WHAT YOU NEED TO DO >> Repeat exactly, please, the lines that begin at the start of the listing and end at the line holding "14, .0004), ALU, ol)".
++++ SUPPLIED DATA ++++
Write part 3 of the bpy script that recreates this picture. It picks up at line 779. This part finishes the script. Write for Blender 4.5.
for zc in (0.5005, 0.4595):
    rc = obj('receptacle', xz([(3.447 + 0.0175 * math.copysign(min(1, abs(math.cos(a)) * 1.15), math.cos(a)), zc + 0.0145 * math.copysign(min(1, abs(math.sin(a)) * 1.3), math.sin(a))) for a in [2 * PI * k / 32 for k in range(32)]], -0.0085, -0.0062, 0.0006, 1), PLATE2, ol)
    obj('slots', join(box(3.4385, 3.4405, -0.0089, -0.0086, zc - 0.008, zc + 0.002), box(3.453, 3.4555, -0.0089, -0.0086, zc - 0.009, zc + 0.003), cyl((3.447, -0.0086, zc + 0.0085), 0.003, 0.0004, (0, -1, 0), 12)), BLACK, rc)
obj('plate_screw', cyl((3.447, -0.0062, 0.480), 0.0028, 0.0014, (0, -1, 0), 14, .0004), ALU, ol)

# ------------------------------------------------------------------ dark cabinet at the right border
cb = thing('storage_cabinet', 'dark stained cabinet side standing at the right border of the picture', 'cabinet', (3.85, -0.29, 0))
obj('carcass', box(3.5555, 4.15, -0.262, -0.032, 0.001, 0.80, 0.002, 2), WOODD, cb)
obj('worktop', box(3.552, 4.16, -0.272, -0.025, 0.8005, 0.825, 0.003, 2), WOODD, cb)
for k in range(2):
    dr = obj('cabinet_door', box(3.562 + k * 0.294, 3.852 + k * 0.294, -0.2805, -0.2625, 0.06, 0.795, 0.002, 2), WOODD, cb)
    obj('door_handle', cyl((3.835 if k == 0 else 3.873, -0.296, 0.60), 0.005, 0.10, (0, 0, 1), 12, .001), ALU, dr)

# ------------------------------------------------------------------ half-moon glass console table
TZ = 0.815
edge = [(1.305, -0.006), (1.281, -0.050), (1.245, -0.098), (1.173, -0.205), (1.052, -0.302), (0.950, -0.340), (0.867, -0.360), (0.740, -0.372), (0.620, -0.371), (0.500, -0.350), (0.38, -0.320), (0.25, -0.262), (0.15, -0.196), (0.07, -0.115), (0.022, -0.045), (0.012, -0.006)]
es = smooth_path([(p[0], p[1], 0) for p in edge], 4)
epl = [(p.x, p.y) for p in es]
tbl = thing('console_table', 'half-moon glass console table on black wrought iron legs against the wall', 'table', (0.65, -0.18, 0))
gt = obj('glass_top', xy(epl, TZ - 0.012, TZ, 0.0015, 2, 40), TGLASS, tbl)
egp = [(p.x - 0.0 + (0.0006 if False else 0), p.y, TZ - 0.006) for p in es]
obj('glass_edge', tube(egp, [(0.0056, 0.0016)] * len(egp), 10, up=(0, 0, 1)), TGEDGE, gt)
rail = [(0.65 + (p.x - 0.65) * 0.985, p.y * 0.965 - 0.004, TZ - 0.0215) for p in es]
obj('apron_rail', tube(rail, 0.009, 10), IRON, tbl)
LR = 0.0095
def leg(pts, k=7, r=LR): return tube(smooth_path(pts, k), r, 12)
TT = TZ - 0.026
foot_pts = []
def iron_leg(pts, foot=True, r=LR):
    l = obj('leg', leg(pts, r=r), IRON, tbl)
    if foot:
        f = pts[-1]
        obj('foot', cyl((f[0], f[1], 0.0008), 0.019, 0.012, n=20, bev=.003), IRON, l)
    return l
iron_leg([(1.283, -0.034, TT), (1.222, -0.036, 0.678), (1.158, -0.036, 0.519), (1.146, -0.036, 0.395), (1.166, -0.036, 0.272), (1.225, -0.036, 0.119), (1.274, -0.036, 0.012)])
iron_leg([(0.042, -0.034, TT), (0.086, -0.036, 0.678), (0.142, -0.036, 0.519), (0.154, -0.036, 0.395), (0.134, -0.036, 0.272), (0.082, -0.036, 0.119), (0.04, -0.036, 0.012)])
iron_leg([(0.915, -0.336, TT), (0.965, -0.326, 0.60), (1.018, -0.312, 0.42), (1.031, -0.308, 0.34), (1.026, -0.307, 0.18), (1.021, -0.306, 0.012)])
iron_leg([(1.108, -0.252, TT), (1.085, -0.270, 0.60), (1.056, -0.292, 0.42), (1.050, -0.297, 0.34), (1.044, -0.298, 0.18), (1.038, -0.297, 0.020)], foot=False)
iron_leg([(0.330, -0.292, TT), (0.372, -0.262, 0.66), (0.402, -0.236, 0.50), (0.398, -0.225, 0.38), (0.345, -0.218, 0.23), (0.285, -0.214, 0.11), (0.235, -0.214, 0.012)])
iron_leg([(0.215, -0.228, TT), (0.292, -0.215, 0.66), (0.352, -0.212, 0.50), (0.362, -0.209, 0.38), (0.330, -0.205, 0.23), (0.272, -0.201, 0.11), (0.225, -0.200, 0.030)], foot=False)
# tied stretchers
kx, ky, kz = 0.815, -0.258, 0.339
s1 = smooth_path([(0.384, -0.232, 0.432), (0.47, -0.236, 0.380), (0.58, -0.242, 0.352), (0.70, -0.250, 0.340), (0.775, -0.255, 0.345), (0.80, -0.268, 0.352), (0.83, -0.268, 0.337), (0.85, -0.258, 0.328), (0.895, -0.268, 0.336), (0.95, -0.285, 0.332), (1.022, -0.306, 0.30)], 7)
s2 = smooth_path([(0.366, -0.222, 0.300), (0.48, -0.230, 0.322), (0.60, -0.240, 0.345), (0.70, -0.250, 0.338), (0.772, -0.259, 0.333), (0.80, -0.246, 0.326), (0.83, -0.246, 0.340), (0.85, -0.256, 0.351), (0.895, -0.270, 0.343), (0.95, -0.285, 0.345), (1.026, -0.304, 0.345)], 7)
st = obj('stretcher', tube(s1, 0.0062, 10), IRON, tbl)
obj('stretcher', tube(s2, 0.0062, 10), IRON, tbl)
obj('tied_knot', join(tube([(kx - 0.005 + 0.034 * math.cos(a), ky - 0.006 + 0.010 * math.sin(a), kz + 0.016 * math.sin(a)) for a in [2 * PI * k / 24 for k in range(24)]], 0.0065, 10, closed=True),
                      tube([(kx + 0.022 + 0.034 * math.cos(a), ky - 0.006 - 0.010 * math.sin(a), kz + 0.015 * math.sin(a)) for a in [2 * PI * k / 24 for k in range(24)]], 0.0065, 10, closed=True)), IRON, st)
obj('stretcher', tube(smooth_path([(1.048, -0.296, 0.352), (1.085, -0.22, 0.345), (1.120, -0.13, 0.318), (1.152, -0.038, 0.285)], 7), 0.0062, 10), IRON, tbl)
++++
ANSWER IN FULL >>
Write part 3 of the bpy script that recreates this picture. It picks up at line 779. This part finishes the script. Write for Blender 4.5.
for zc in (0.5005, 0.4595):
    rc = obj('receptacle', xz([(3.447 + 0.0175 * math.copysign(min(1, abs(math.cos(a)) * 1.15), math.cos(a)), zc + 0.0145 * math.copysign(min(1, abs(math.sin(a)) * 1.3), math.sin(a))) for a in [2 * PI * k / 32 for k in range(32)]], -0.0085, -0.0062, 0.0006, 1), PLATE2, ol)
    obj('slots', join(box(3.4385, 3.4405, -0.0089, -0.0086, zc - 0.008, zc + 0.002), box(3.453, 3.4555, -0.0089, -0.0086, zc - 0.009, zc + 0.003), cyl((3.447, -0.0086, zc + 0.0085), 0.003, 0.0004, (0, -1, 0), 12)), BLACK, rc)
obj('plate_screw', cyl((3.447, -0.0062, 0.480), 0.0028, 0.0014, (0, -1, 0), 14, .0004), ALU, ol)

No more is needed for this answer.